Like many high school seniors, college application season drove me to the brink of insanity. I have a vivid imagination, so every time I toured a different campus, I’d begin to envision my fantasy four years there: I saw myself in different clubs, I saw myself with friends on the quad, I saw myself eating in dining halls… in retrospect, I suppose it’s a good thing that I was excited about schools, but being excited about eight different schools all at once can be overwhelming in its own way.

My worry soon shifted from ‘Will I find somewhere I like’ to ‘How am I going to choose’ – I loved them all so much. In order to get a sense for my home for the next four years, I decided to visit friends that I had on different campuses.

I spent the summer before my senior year doing a program at which I made some friends that would be starting their first year at Northwestern, so I decided to visit them come October 2012. Not going to lie – I was pretty nervous. I had absolutely no idea what the one-night visit would entail. I have an aunt who lives in the area, so at around 5 p.m. on a Friday evening, we left her house and made our way to the Evanston campus.

We pulled up to the arch around 5:30, and there waiting for me were Elizabeth and Caitlin, the two friends I’d made the past summer. I had resigned myself to their care for the evening, and the first thing they did was take me to Allison Dining Hall. Little did I know as I indulged in my first hot cookie bar that this would be the first of many to come.

That evening, as my hosts’ friends walked by dinner and saw that there was a perspective student, they would stop by and talk to me, asking me about myself in addition to telling me why they loved Northwestern. They made me feel so unbelievably welcome, and I had no idea at the time how indicative of the warmth and kindness inherent to the Wildcat community that was.

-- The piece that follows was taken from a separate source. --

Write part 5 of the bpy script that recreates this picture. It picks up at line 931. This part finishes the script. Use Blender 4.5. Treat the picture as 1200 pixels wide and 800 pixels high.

After a few hours of chatting and walking around campus, my friends ended the night by taking me to see what would be my first Northwestern theatre experience. I saw a showing of “The Derby County Derby,” an original comedy written by Northwestern undergraduate students and put on by Vertigo, one of Northwestern’s theatre organizations. I’ve never laughed so hard in my entire life. I must have seen what is still one of the funniest shows I’ve ever seen, and it came when I least expected it. That show was not only hysterical but also produced and created entirely by students, making me yearn to be a part of that community and be able to contribute to the supportive and vibrant theatre scene on campus.

I’m sure I would have had fun experiences no matter what campus I visited. But at the end of the day, having current students take an interest in me, even when I wasn’t a Wildcat, made me feel so attached to the community here. For the first time, I was meeting those that would come to be some of my best friends.

I looked at a lot of schools besides Northwestern. But at the end of the day, the passion on this campus was like a magnet, and it just drew me in.